The party was formed by the League of the South in 1999 and experienced moderate success following the framing of the Asheville Declaration, which was touted by the party as a second Declaration of Independence. Despite its initial success, the Southern Party was disbanded in 2003 following internal factionalism; all that exists of the Southern Party today are the remnants of its state chapters in Florida, Georgia, North Carolina, and Mississippi.
The merits of a political party representing the regional interests of the Southern United States and border states were first discussed in December 1998 by James Lancaster, George Kalas (both of whom have since renounced and left the Southern movement) and Michael Hill at a League of the South conference held in Monroe, Louisiana. The League authorized the formation of a Southern Party Exploratory Committee (SPEC), which was organized at a later meeting in Tuscaloosa, Alabama, which was held in January 1999. During this meeting Kalas was elected to chair the committee. The Southern Party achieved its first electoral victory on August 22, 2000 when party member Wayne Willingham was elected to the nonpartisan office of Mayor of West Point, Alabama.
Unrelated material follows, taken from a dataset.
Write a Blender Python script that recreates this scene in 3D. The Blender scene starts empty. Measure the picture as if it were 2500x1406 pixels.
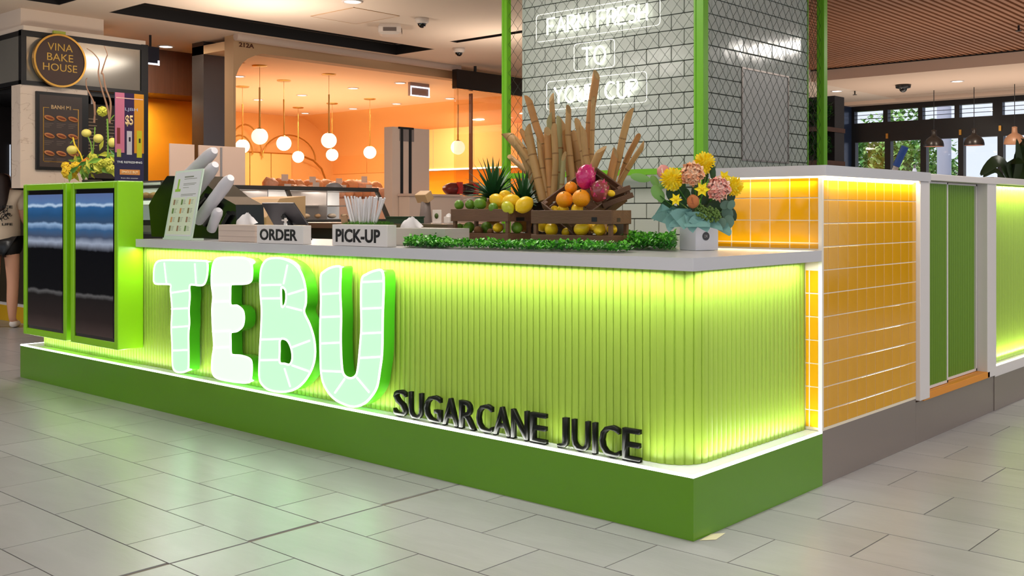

The SPEC operated until May 1999, when internal disagreements over ideology and strategy, exacerbated by personal animosities among some members of the committee, led to the fracture of the SPEC into two competing factions. One faction, which continued to operate under the name SPEC, remained loosely affiliated with the League, while the other faction, led by Kalas, Jerry Baxley, and Thomas Reed, among others, formed the Southern National Committee (SNC). Its purpose was to launch the Southern Party as soon as possible. Continued disagreements between the SNC-led faction and the League of the South prompted the SNC to vote for a formal break with the League in May 1999.